*Work to complete:* Give back exactly the lines from the beginning of the listing below to the line holding "cam_data.dof.aperture_blades = 0", both ends included; the pictures stay out.

*Information supplied:*
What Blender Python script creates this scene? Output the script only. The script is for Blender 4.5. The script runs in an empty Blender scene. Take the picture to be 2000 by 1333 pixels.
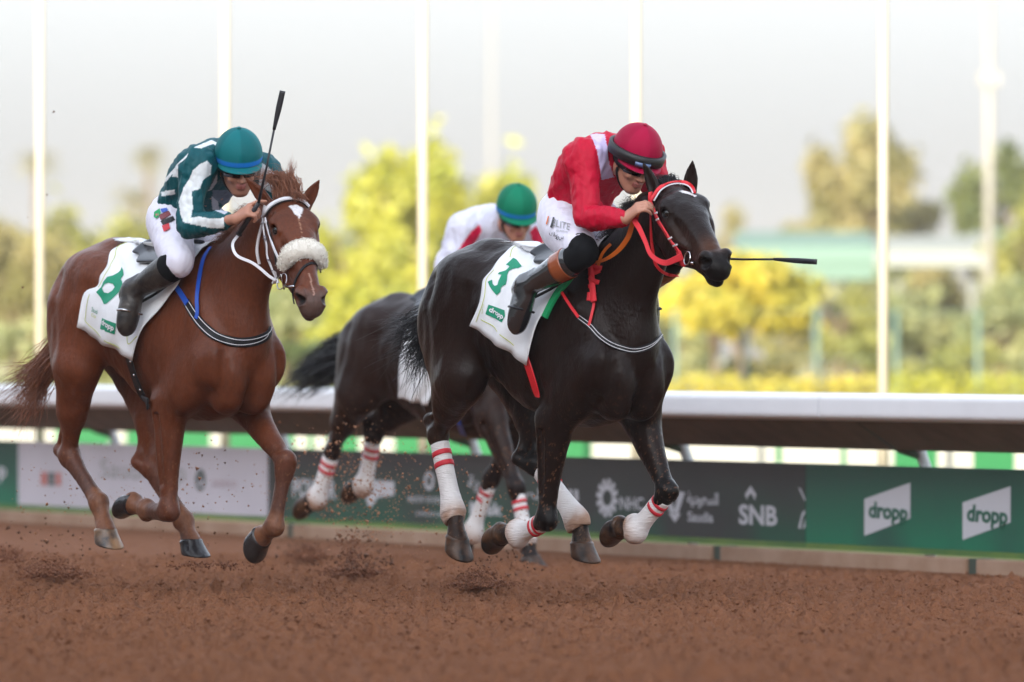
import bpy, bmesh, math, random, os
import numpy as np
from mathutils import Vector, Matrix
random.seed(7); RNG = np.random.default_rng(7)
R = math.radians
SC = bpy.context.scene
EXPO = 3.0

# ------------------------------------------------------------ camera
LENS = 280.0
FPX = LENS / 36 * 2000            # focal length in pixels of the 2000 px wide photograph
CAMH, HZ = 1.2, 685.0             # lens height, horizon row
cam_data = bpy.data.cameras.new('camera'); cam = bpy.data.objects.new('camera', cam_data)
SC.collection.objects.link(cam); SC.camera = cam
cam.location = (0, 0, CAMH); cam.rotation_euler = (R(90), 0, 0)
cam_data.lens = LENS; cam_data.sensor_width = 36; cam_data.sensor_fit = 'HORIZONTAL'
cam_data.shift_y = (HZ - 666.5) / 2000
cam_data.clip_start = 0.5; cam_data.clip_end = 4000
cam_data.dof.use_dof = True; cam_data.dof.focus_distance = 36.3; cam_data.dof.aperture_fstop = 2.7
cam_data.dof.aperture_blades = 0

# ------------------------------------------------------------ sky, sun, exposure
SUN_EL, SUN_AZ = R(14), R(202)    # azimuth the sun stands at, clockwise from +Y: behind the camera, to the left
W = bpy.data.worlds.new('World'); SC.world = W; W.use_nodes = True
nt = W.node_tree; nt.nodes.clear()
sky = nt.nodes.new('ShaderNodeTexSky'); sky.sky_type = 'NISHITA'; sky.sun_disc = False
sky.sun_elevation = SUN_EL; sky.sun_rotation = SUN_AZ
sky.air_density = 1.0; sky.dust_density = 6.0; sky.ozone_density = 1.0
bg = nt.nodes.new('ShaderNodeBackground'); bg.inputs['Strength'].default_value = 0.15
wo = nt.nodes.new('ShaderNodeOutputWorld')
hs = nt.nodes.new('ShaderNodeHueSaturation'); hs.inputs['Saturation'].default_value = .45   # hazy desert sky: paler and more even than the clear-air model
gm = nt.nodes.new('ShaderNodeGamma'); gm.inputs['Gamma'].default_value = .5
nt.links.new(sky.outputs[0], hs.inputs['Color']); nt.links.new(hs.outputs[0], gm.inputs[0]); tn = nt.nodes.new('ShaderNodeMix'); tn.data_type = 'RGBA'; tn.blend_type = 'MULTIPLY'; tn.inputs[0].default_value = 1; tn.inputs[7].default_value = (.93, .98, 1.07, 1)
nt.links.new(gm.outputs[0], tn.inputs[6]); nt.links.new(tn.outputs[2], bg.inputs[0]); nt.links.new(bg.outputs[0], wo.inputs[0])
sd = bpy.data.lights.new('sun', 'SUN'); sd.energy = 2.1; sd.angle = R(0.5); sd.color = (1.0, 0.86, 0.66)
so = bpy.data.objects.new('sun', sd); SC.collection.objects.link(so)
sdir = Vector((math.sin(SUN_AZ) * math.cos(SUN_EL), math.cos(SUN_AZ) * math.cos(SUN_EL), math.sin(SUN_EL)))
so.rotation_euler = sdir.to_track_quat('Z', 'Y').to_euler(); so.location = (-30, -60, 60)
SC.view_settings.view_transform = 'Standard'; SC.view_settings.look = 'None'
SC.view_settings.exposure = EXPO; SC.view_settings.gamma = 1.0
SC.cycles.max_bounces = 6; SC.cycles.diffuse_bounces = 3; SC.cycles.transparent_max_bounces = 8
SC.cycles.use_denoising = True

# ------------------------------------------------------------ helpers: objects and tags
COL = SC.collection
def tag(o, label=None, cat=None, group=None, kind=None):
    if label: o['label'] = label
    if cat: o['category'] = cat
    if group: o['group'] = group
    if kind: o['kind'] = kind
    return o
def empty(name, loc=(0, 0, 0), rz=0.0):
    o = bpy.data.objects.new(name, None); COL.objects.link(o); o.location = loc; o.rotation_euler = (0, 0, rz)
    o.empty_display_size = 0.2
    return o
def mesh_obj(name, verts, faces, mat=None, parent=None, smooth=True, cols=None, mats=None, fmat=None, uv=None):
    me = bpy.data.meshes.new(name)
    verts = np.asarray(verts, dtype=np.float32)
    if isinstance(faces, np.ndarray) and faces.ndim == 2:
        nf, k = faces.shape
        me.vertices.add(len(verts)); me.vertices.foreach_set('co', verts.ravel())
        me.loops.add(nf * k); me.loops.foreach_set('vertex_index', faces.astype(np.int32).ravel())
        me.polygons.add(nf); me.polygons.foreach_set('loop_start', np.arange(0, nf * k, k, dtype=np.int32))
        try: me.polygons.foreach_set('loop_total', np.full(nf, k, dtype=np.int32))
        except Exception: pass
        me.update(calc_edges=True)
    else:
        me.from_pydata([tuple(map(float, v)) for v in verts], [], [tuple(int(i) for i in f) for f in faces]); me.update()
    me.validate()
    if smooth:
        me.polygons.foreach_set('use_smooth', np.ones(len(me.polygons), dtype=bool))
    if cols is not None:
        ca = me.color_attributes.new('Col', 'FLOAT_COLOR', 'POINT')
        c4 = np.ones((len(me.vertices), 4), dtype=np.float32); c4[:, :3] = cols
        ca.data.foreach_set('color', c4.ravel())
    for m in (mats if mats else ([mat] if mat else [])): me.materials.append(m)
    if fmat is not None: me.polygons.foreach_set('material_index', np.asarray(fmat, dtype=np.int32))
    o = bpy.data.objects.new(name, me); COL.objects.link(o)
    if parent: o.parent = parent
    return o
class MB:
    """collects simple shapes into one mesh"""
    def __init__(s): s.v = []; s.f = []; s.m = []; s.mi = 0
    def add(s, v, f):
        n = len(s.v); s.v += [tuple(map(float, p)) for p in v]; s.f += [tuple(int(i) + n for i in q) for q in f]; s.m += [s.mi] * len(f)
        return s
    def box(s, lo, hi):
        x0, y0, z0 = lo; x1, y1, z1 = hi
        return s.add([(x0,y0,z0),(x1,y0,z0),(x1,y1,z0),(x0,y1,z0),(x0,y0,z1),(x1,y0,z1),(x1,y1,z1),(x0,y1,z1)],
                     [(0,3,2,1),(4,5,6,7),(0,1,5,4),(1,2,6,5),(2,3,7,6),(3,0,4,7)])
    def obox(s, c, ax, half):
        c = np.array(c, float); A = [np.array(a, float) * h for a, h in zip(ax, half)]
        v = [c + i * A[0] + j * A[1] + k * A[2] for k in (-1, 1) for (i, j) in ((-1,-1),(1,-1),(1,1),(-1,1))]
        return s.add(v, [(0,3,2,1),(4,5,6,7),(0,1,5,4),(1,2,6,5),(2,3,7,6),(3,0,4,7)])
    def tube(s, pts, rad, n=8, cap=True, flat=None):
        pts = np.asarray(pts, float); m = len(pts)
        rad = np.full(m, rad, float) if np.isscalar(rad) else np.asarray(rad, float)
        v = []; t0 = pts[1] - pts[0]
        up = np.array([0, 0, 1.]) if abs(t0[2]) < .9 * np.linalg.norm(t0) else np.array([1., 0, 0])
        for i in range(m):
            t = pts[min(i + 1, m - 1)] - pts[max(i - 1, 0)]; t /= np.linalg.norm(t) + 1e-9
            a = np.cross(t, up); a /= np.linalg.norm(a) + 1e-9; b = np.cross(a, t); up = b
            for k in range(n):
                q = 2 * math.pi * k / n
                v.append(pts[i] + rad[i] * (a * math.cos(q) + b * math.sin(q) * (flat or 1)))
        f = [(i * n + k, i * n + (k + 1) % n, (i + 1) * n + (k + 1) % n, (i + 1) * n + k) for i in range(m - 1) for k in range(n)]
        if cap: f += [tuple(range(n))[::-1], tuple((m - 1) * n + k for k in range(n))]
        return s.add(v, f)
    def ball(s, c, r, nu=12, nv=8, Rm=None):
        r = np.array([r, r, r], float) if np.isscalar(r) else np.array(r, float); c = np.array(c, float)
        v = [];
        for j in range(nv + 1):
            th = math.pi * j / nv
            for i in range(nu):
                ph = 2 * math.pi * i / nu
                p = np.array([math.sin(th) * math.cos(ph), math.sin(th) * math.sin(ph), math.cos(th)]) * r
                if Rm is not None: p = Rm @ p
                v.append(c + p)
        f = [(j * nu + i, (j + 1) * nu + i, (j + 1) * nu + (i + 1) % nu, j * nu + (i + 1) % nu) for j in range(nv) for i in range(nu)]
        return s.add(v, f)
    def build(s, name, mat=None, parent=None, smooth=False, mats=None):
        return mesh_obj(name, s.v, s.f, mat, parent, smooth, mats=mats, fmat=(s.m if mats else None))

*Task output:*
What Blender Python script creates this scene? Output the script only. The script is for Blender 4.5. The script runs in an empty Blender scene. Take the picture to be 2000 by 1333 pixels.
import bpy, bmesh, math, random, os
import numpy as np
from mathutils import Vector, Matrix
random.seed(7); RNG = np.random.default_rng(7)
R = math.radians
SC = bpy.context.scene
EXPO = 3.0

# ------------------------------------------------------------ camera
LENS = 280.0
FPX = LENS / 36 * 2000            # focal length in pixels of the 2000 px wide photograph
CAMH, HZ = 1.2, 685.0             # lens height, horizon row
cam_data = bpy.data.cameras.new('camera'); cam = bpy.data.objects.new('camera', cam_data)
SC.collection.objects.link(cam); SC.camera = cam
cam.location = (0, 0, CAMH); cam.rotation_euler = (R(90), 0, 0)
cam_data.lens = LENS; cam_data.sensor_width = 36; cam_data.sensor_fit = 'HORIZONTAL'
cam_data.shift_y = (HZ - 666.5) / 2000
cam_data.clip_start = 0.5; cam_data.clip_end = 4000
cam_data.dof.use_dof = True; cam_data.dof.focus_distance = 36.3; cam_data.dof.aperture_fstop = 2.7
cam_data.dof.aperture_blades = 0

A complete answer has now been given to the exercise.